Lee's colleague Sen. Josh Hawley, R-Mo., has gone even further, introducing aggressive antitrust bills in recent months that would effectively ditch the consumer welfare standard and replace it with something more closely approximating a "big is bad" standard, redolent of the pre-Bork antitrust scholarship of those such as Justice Louis Brandeis. Notably, Biden's controversial FTC nominee Lina Khan, a 32-year-old progressive darling and leading "neo-Brandeisian" antitrust proponent, just attained a whopping 69 Senate confirmation votes -- including 21 Republicans, nearly half the Senate GOP caucus.
In the House, Rep. Ken Buck, R-Colo, erstwhile Tea Party stalwart-turned-scathing Big Tech critic, has led the way in introducing a package of five bills that would strengthen America's antitrust laws, with a specific focus on Big Tech.

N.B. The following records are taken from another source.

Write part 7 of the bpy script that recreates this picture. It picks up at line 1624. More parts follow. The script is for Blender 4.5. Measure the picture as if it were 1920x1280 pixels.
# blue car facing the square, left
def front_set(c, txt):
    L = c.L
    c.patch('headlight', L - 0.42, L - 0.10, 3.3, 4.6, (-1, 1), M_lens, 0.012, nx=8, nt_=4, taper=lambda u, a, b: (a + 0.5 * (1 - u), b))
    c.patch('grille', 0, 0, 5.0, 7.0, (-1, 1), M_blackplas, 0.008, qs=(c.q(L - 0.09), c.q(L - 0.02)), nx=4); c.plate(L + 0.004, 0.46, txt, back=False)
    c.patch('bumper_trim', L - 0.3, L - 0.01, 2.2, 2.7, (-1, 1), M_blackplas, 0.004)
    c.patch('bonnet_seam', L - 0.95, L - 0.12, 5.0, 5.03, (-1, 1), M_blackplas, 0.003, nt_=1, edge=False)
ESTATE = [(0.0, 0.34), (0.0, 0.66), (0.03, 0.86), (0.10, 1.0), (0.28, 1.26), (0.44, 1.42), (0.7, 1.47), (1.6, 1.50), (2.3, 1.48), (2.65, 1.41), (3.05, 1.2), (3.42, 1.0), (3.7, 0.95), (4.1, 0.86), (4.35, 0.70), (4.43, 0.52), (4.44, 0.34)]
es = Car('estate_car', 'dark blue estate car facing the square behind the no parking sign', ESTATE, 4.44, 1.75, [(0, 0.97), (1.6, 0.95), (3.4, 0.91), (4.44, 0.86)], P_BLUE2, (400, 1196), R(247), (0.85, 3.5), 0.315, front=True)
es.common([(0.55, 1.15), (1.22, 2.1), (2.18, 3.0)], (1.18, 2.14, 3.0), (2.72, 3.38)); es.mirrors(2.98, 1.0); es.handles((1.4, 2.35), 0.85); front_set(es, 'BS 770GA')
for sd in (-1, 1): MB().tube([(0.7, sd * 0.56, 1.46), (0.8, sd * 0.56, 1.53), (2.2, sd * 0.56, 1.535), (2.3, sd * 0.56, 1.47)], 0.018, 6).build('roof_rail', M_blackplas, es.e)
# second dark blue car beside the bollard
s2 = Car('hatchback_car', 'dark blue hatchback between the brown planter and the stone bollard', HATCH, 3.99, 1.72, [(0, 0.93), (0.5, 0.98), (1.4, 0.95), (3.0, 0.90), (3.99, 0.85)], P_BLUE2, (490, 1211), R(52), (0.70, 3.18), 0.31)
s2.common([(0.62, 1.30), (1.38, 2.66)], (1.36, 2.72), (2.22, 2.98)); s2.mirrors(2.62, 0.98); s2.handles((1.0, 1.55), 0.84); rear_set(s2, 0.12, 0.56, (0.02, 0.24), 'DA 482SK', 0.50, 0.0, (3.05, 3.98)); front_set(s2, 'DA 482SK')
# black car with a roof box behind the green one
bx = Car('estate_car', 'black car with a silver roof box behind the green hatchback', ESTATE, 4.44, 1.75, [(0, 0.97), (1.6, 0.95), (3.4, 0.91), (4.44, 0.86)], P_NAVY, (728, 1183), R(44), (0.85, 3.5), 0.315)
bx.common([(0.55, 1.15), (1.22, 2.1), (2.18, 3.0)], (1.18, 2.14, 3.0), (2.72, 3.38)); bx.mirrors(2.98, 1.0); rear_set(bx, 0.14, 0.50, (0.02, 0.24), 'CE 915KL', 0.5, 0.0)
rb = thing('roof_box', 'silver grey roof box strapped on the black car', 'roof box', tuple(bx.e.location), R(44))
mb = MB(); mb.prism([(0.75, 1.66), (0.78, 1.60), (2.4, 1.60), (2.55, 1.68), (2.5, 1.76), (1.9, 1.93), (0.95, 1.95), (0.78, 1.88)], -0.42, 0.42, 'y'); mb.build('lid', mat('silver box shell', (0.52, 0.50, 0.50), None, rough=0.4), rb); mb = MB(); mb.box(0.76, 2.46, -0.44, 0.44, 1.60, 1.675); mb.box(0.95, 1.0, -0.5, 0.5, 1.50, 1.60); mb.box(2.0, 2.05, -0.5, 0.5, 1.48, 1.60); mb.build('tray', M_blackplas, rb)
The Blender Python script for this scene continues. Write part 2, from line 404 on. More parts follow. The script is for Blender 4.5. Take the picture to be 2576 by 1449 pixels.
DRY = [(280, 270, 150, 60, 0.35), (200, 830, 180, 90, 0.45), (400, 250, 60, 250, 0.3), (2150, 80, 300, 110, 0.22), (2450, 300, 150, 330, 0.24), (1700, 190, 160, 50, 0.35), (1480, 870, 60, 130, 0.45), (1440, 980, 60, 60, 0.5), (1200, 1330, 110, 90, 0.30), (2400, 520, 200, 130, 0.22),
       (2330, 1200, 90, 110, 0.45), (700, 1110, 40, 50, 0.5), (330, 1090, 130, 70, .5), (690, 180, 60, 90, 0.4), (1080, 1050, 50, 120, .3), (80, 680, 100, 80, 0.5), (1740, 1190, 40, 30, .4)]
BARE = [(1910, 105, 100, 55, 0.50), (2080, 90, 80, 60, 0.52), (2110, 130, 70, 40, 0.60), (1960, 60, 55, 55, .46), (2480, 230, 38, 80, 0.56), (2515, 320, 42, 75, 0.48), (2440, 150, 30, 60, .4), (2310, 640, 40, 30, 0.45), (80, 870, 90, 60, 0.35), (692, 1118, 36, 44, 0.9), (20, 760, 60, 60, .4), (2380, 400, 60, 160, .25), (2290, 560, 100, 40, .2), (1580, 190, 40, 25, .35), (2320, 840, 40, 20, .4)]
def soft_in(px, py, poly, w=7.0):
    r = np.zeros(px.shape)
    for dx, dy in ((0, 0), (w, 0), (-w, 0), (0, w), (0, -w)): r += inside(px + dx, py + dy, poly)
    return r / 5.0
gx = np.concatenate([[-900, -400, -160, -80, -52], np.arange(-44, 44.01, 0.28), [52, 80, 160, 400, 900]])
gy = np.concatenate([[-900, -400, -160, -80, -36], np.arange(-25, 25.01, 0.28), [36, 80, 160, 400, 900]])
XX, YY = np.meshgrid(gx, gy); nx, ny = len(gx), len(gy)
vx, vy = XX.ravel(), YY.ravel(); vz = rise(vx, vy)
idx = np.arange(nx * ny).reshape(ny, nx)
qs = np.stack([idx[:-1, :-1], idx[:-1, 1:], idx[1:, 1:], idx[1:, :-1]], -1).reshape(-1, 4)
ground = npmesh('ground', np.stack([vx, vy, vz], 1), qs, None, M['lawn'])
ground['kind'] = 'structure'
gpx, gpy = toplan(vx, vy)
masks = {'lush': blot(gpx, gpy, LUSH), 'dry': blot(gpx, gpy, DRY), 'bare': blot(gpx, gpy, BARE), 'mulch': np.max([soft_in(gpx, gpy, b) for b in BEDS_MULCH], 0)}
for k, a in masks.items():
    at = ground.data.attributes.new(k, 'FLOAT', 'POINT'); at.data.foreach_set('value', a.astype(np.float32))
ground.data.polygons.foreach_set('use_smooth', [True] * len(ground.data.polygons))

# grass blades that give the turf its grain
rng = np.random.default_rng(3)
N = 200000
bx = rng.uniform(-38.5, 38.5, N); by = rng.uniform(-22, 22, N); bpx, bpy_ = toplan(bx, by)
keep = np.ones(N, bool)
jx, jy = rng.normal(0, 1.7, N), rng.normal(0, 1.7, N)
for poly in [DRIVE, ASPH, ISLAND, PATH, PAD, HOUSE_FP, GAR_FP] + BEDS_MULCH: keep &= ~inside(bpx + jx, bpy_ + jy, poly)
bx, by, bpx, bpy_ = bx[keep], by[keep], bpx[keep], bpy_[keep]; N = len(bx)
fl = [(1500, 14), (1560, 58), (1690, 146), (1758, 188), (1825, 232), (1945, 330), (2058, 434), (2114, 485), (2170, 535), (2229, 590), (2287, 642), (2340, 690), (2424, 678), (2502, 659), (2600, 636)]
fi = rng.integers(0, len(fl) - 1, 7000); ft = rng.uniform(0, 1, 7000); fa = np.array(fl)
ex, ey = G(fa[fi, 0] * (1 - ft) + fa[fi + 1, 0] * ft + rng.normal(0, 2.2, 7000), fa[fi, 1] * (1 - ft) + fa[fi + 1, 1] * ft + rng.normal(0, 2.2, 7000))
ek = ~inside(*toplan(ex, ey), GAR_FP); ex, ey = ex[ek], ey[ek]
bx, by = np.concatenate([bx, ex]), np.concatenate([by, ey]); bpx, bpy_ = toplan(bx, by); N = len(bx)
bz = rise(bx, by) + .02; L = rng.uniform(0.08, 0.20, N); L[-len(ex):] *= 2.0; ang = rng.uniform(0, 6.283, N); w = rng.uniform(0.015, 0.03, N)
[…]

The Buck-led House effort is thoroughly bipartisan, and there is every reason to believe that Biden may ultimately sign some of the bills into law. Given the magnitude of the Big Tech threat -- that is, a putatively sovereign citizenry outsourcing its most cherished self-governing norms about speech and information access to unaccountable corporate wokesters -- conservative Big Tech critic Rachel Bovard is correct to phrase the Buck package as a "'put up or shut up' moment for Republicans."
For decades, a corporatist Republican Party blithely toed a libertarian line on antitrust, instinctively opposing all but the most egregious restraints of trade. But antitrust is not necessarily best conceived as nefarious economic "regulation" -- it is targeted law enforcement, as the very fact that the Department of Justice has an Antitrust Division suggests. Given the rise of Big Tech and the related rise of woke capital, the GOP's rethinking of antitrust is happening not a moment too soon. If even Mike Lee recognizes the status quo is not working, there is no excuse to not take action and immediately restore a citizenry's sovereignty away from the grasp of predatory technologists.